*** Data shown ***

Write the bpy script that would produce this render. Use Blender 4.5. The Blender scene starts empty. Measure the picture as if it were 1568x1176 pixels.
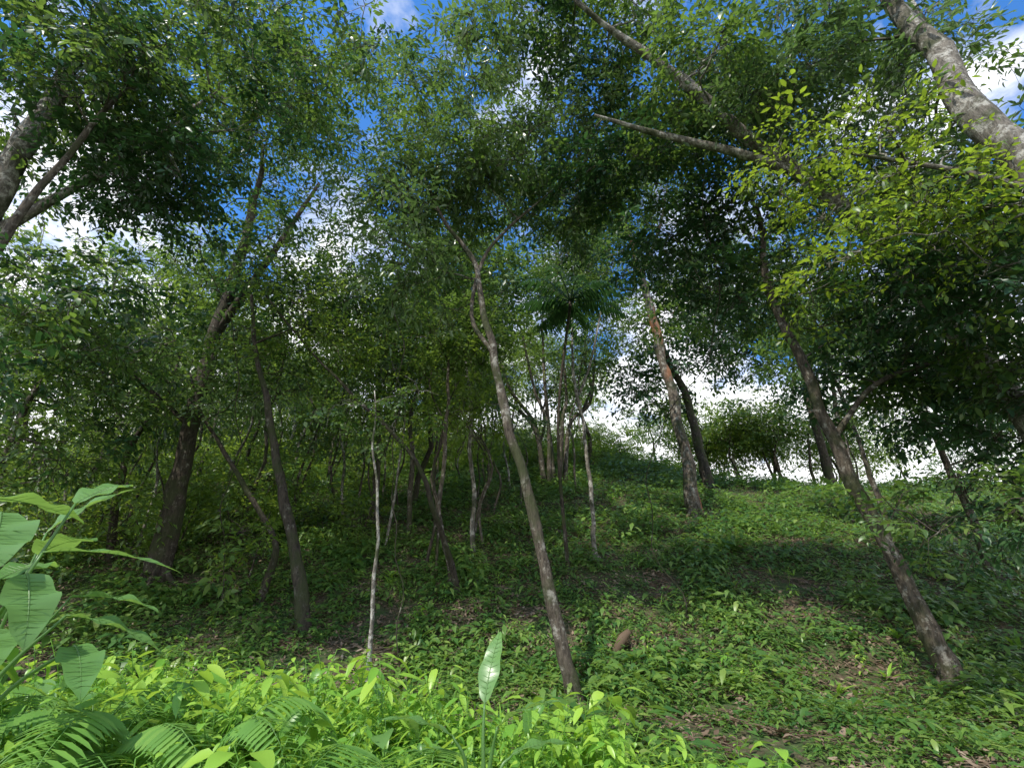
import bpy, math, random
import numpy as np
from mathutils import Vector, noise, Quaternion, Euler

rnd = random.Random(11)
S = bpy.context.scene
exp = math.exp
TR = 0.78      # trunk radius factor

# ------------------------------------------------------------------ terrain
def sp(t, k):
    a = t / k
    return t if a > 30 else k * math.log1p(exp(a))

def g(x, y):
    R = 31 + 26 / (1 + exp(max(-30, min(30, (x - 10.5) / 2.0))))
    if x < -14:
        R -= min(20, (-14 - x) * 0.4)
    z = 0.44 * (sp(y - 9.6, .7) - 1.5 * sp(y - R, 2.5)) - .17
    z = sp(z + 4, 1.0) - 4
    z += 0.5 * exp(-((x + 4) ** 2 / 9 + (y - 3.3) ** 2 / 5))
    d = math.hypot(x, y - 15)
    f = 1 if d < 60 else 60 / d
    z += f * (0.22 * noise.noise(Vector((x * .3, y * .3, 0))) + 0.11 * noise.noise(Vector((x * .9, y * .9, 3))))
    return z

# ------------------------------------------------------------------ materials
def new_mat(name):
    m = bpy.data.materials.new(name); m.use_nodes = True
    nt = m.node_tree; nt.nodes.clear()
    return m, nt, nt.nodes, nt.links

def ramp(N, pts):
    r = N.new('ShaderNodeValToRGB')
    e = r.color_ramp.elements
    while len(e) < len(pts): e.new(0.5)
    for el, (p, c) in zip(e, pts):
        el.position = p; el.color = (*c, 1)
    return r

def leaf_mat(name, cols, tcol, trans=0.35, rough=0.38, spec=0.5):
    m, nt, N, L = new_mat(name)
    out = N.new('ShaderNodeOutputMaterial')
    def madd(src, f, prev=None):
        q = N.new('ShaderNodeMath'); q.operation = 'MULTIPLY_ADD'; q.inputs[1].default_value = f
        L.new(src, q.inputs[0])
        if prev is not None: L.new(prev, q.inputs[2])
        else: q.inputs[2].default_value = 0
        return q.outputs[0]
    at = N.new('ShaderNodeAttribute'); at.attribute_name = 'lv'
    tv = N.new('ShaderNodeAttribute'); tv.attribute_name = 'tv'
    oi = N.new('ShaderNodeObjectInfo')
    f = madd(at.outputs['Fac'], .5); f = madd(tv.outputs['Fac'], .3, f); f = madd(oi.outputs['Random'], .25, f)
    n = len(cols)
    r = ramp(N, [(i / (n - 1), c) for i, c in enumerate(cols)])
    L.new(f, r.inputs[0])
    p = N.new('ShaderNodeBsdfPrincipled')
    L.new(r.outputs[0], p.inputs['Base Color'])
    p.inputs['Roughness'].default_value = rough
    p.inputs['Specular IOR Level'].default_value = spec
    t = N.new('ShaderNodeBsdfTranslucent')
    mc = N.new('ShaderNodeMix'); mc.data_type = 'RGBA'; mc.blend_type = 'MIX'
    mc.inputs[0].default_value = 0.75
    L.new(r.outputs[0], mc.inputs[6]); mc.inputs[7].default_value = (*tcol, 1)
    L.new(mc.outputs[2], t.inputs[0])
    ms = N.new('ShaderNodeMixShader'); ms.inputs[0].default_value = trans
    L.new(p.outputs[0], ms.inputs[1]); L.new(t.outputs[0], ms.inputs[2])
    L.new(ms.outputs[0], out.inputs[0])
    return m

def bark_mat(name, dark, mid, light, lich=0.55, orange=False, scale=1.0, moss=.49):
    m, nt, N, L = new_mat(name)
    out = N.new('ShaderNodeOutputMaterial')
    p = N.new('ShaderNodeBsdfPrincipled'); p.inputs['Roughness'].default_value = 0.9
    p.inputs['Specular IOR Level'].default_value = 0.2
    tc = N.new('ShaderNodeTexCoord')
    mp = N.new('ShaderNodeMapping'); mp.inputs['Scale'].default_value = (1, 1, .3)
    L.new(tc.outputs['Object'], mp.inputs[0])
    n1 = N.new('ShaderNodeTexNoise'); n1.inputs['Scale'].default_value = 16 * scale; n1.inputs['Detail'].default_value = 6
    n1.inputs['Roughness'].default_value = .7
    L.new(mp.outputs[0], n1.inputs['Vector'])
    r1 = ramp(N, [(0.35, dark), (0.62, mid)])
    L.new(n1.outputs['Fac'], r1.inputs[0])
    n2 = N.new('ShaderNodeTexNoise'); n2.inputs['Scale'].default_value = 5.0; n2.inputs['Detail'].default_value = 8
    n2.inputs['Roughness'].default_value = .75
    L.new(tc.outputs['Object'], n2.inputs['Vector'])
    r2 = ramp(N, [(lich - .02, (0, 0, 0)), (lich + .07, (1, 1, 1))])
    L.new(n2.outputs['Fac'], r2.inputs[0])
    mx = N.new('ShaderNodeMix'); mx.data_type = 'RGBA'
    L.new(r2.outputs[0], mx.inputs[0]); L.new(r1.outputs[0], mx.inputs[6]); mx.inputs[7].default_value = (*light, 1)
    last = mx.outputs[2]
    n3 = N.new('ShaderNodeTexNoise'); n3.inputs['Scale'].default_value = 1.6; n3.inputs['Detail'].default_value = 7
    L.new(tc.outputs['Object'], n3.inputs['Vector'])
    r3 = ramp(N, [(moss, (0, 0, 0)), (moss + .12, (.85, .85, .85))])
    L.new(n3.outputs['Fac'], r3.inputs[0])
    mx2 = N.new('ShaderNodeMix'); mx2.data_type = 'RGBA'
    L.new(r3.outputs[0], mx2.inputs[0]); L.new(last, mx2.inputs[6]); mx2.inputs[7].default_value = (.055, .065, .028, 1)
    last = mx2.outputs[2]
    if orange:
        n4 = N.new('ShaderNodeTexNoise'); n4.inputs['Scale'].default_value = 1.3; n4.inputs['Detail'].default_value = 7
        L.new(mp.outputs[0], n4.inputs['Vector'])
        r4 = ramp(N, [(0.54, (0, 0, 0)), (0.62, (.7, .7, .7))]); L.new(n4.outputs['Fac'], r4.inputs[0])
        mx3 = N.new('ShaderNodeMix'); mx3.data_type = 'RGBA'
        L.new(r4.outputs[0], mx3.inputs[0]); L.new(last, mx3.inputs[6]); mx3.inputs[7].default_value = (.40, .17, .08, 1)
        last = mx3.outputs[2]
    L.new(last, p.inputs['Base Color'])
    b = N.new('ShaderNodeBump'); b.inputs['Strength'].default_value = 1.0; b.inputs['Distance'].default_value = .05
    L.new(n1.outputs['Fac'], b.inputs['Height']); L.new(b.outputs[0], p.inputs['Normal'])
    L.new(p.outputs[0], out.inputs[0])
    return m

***

• **Set task**:
Could you repeat all of the material exactly? Pictures should not be copied.

• **Complete response**:
Write the bpy script that would produce this render. Use Blender 4.5. The Blender scene starts empty. Measure the picture as if it were 1568x1176 pixels.
import bpy, math, random
import numpy as np
from mathutils import Vector, noise, Quaternion, Euler

rnd = random.Random(11)
S = bpy.context.scene
exp = math.exp
TR = 0.78      # trunk radius factor

# ------------------------------------------------------------------ terrain
def sp(t, k):
    a = t / k
    return t if a > 30 else k * math.log1p(exp(a))

def g(x, y):
    R = 31 + 26 / (1 + exp(max(-30, min(30, (x - 10.5) / 2.0))))
    if x < -14:
        R -= min(20, (-14 - x) * 0.4)
    z = 0.44 * (sp(y - 9.6, .7) - 1.5 * sp(y - R, 2.5)) - .17
    z = sp(z + 4, 1.0) - 4
    z += 0.5 * exp(-((x + 4) ** 2 / 9 + (y - 3.3) ** 2 / 5))
    d = math.hypot(x, y - 15)
    f = 1 if d < 60 else 60 / d
    z += f * (0.22 * noise.noise(Vector((x * .3, y * .3, 0))) + 0.11 * noise.noise(Vector((x * .9, y * .9, 3))))
    return z

# ------------------------------------------------------------------ materials
def new_mat(name):
    m = bpy.data.materials.new(name); m.use_nodes = True
    nt = m.node_tree; nt.nodes.clear()
    return m, nt, nt.nodes, nt.links

def ramp(N, pts):
    r = N.new('ShaderNodeValToRGB')
    e = r.color_ramp.elements
    while len(e) < len(pts): e.new(0.5)
    for el, (p, c) in zip(e, pts):
        el.position = p; el.color = (*c, 1)
    return r

def leaf_mat(name, cols, tcol, trans=0.35, rough=0.38, spec=0.5):
    m, nt, N, L = new_mat(name)
    out = N.new('ShaderNodeOutputMaterial')
    def madd(src, f, prev=None):
        q = N.new('ShaderNodeMath'); q.operation = 'MULTIPLY_ADD'; q.inputs[1].default_value = f
        L.new(src, q.inputs[0])
        if prev is not None: L.new(prev, q.inputs[2])
        else: q.inputs[2].default_value = 0
        return q.outputs[0]
    at = N.new('ShaderNodeAttribute'); at.attribute_name = 'lv'
    tv = N.new('ShaderNodeAttribute'); tv.attribute_name = 'tv'
    oi = N.new('ShaderNodeObjectInfo')
    f = madd(at.outputs['Fac'], .5); f = madd(tv.outputs['Fac'], .3, f); f = madd(oi.outputs['Random'], .25, f)
    n = len(cols)
    r = ramp(N, [(i / (n - 1), c) for i, c in enumerate(cols)])
    L.new(f, r.inputs[0])
    p = N.new('ShaderNodeBsdfPrincipled')
    L.new(r.outputs[0], p.inputs['Base Color'])
    p.inputs['Roughness'].default_value = rough
    p.inputs['Specular IOR Level'].default_value = spec
    t = N.new('ShaderNodeBsdfTranslucent')
    mc = N.new('ShaderNodeMix'); mc.data_type = 'RGBA'; mc.blend_type = 'MIX'
    mc.inputs[0].default_value = 0.75
    L.new(r.outputs[0], mc.inputs[6]); mc.inputs[7].default_value = (*tcol, 1)
    L.new(mc.outputs[2], t.inputs[0])
    ms = N.new('ShaderNodeMixShader'); ms.inputs[0].default_value = trans
    L.new(p.outputs[0], ms.inputs[1]); L.new(t.outputs[0], ms.inputs[2])
    L.new(ms.outputs[0], out.inputs[0])
    return m

def bark_mat(name, dark, mid, light, lich=0.55, orange=False, scale=1.0, moss=.49):
    m, nt, N, L = new_mat(name)
    out = N.new('ShaderNodeOutputMaterial')
    p = N.new('ShaderNodeBsdfPrincipled'); p.inputs['Roughness'].default_value = 0.9
    p.inputs['Specular IOR Level'].default_value = 0.2
    tc = N.new('ShaderNodeTexCoord')
    mp = N.new('ShaderNodeMapping'); mp.inputs['Scale'].default_value = (1, 1, .3)
    L.new(tc.outputs['Object'], mp.inputs[0])
    n1 = N.new('ShaderNodeTexNoise'); n1.inputs['Scale'].default_value = 16 * scale; n1.inputs['Detail'].default_value = 6
    n1.inputs['Roughness'].default_value = .7
    L.new(mp.outputs[0], n1.inputs['Vector'])
    r1 = ramp(N, [(0.35, dark), (0.62, mid)])
    L.new(n1.outputs['Fac'], r1.inputs[0])
    n2 = N.new('ShaderNodeTexNoise'); n2.inputs['Scale'].default_value = 5.0; n2.inputs['Detail'].default_value = 8
    n2.inputs['Roughness'].default_value = .75
    L.new(tc.outputs['Object'], n2.inputs['Vector'])
    r2 = ramp(N, [(lich - .02, (0, 0, 0)), (lich + .07, (1, 1, 1))])
    L.new(n2.outputs['Fac'], r2.inputs[0])
    mx = N.new('ShaderNodeMix'); mx.data_type = 'RGBA'
    L.new(r2.outputs[0], mx.inputs[0]); L.new(r1.outputs[0], mx.inputs[6]); mx.inputs[7].default_value = (*light, 1)
    last = mx.outputs[2]
    n3 = N.new('ShaderNodeTexNoise'); n3.inputs['Scale'].default_value = 1.6; n3.inputs['Detail'].default_value = 7
    L.new(tc.outputs['Object'], n3.inputs['Vector'])
    r3 = ramp(N, [(moss, (0, 0, 0)), (moss + .12, (.85, .85, .85))])
    L.new(n3.outputs['Fac'], r3.inputs[0])
    mx2 = N.new('ShaderNodeMix'); mx2.data_type = 'RGBA'
    L.new(r3.outputs[0], mx2.inputs[0]); L.new(last, mx2.inputs[6]); mx2.inputs[7].default_value = (.055, .065, .028, 1)
    last = mx2.outputs[2]
    if orange:
        n4 = N.new('ShaderNodeTexNoise'); n4.inputs['Scale'].default_value = 1.3; n4.inputs['Detail'].default_value = 7
        L.new(mp.outputs[0], n4.inputs['Vector'])
        r4 = ramp(N, [(0.54, (0, 0, 0)), (0.62, (.7, .7, .7))]); L.new(n4.outputs['Fac'], r4.inputs[0])
        mx3 = N.new('ShaderNodeMix'); mx3.data_type = 'RGBA'
        L.new(r4.outputs[0], mx3.inputs[0]); L.new(last, mx3.inputs[6]); mx3.inputs[7].default_value = (.40, .17, .08, 1)
        last = mx3.outputs[2]
    L.new(last, p.inputs['Base Color'])
    b = N.new('ShaderNodeBump'); b.inputs['Strength'].default_value = 1.0; b.inputs['Distance'].default_value = .05
    L.new(n1.outputs['Fac'], b.inputs['Height']); L.new(b.outputs[0], p.inputs['Normal'])
    L.new(p.outputs[0], out.inputs[0])
    return m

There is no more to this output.